Sob essa nova vertente, traz-se à baila a disciplina de Direito e Teatro da Faculdade de Direito de Santa Maria – FADISMA. Trata-se de disciplina que compõe a estrutura curricular ao lado de outras 42 (quarenta e duas) disciplinas optativas. O objetivo da disciplina, extraído do Plano de Ensino da mesma aduz:
promover o aperfeiçoamento da formação humanística dos juristas por intermédio do teatro, estimulando o diálogo entre o pensamento jurídico e a prática teatral. Além disso, visa reunir os estudantes de direito para o fortalecimento da consciência da cidadania (PLANO DE ENSINO, 2017/2).

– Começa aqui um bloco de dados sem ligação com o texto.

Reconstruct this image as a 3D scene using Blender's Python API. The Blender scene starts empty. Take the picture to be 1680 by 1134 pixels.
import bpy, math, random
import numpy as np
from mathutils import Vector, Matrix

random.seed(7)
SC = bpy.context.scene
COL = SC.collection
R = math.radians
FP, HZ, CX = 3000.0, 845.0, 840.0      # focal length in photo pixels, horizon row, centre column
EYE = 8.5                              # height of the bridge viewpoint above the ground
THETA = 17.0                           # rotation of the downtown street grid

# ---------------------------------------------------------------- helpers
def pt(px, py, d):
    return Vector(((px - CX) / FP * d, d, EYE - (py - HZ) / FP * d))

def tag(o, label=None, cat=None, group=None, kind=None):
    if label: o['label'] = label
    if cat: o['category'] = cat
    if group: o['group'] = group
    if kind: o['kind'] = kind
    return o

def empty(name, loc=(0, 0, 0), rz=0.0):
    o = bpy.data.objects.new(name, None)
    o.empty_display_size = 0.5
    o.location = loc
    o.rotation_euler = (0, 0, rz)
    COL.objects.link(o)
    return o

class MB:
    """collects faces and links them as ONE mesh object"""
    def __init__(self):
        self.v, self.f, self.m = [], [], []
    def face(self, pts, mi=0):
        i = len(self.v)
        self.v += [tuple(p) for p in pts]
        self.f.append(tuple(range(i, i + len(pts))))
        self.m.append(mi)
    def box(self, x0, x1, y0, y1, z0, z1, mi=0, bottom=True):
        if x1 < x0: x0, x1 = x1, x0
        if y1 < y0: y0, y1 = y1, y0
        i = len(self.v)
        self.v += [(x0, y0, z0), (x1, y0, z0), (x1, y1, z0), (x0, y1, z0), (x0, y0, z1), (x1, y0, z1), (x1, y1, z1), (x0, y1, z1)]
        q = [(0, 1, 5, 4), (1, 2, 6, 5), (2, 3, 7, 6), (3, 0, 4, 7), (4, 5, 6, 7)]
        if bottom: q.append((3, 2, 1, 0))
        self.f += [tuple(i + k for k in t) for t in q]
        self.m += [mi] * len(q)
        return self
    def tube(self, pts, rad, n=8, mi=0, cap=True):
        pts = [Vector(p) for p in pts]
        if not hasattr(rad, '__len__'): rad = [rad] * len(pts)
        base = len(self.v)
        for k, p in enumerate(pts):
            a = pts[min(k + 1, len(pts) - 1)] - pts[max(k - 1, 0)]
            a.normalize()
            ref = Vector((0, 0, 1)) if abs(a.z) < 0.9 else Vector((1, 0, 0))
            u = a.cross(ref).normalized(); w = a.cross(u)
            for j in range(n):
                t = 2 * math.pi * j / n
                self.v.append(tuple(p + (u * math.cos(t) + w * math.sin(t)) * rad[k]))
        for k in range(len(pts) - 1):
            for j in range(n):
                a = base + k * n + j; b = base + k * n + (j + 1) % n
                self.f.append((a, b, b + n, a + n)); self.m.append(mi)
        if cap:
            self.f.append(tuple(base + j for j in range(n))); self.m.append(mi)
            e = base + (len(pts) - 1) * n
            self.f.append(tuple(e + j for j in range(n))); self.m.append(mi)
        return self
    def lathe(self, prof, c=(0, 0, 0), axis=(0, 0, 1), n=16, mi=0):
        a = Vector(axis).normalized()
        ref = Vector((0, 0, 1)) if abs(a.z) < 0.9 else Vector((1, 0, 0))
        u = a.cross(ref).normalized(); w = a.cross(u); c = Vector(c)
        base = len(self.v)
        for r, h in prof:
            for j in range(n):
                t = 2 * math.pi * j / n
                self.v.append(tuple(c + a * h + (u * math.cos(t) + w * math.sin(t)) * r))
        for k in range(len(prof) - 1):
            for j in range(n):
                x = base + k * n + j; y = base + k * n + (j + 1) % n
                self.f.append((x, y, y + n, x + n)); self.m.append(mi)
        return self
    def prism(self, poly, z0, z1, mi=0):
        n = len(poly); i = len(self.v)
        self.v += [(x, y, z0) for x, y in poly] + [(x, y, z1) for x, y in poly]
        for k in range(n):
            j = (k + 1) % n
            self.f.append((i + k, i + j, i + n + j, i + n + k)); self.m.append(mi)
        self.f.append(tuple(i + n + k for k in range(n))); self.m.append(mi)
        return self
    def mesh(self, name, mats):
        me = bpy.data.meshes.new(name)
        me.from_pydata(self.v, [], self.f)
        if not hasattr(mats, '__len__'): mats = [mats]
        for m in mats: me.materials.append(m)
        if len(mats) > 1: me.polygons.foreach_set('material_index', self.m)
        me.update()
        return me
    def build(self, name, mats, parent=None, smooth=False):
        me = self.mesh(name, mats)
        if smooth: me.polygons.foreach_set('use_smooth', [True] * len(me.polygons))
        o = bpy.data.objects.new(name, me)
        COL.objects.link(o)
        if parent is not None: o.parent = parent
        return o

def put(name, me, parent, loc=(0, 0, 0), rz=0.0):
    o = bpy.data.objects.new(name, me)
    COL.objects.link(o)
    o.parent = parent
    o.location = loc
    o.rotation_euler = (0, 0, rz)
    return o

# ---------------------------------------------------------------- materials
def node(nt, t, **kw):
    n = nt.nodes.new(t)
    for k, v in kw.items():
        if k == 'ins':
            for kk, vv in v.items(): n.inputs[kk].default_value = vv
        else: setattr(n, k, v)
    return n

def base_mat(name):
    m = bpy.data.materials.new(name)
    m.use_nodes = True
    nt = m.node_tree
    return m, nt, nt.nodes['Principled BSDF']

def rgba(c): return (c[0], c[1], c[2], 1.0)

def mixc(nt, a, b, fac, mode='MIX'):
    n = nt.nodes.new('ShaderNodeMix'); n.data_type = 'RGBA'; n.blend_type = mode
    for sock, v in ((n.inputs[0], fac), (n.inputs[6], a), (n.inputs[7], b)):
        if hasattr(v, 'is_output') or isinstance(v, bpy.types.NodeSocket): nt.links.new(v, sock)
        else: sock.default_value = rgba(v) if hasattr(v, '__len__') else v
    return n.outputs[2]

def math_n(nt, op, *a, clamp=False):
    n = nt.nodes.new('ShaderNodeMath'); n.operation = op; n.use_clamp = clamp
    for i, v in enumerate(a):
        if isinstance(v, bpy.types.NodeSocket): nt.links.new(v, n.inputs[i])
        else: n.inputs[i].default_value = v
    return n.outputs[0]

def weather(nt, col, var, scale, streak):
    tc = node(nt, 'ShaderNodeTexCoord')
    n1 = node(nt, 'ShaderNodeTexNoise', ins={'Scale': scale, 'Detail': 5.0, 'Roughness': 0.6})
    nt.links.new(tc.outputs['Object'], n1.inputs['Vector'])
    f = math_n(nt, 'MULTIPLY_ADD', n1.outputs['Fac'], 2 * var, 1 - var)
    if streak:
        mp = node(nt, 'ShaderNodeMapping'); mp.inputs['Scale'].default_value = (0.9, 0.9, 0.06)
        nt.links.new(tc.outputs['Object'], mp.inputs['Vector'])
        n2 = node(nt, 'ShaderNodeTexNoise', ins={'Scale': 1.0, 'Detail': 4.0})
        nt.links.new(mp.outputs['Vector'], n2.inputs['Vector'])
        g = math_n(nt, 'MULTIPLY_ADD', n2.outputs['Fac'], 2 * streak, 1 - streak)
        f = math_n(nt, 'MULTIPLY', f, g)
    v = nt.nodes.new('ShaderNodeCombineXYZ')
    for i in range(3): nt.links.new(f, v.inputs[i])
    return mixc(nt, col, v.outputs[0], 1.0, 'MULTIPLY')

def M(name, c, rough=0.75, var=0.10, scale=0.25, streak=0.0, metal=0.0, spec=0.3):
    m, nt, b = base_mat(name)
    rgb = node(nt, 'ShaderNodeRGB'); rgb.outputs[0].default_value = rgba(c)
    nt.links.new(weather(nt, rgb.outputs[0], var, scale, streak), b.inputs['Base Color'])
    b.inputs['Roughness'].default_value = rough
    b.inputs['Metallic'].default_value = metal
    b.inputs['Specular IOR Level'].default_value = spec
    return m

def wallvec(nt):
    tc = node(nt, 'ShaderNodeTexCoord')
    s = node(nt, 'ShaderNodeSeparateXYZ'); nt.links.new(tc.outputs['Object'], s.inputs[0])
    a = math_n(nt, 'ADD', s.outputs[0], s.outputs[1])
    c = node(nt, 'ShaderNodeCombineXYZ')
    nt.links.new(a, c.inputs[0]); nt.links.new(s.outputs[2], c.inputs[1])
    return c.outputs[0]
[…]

Nesse sentido, as práticas didáticas pensadas para a disciplina contemplam como pano de fundo, o tripé constitucional, qual seja, da indissociabilidade do ensino, pesquisa e extensão. Atinente a extensão universitária, Botomé (1996, p. 58) ressalta que o seu surgimento pode ser associado a “uma “compensação” pelo ensino alienado e pela pesquisa descomprometida com a realidade social” (1996, p. 58).
Em verdade, busca-se a complementariedade ensino-pesquisa; ensino-extensão; pesquisa-extensão no sentido da existência de uma contribuição social, traduzida na dinâmica pedagógica curricular, em que docentes e discentes detém expectativas acerca do que é produzido na e pela sociedade e estabelecem uma relação de reciprocidade, ou seja, uma via de mão dupla. Nesse contexto:
o cenário de deslocamento também é o contexto de mudanças advindas das práticas culturais do grupo, aderindo aos impactos de novas situações e de novas complexidades, sobretudo pela interface de sua cultura com a educação formal (LIMA FILHO, BELTRÃO E ECKERT, 2006, p. 13).
As intervenções didático-pedagógicas que consideram a criatividade humana em lidar com os artefatos e com as paisagens engendrados pela própria cultura em seu lugar de pertença devem tomar esse ato consciente como um saber acerca de si e do mundo (ARANTES, 2006, p. 87).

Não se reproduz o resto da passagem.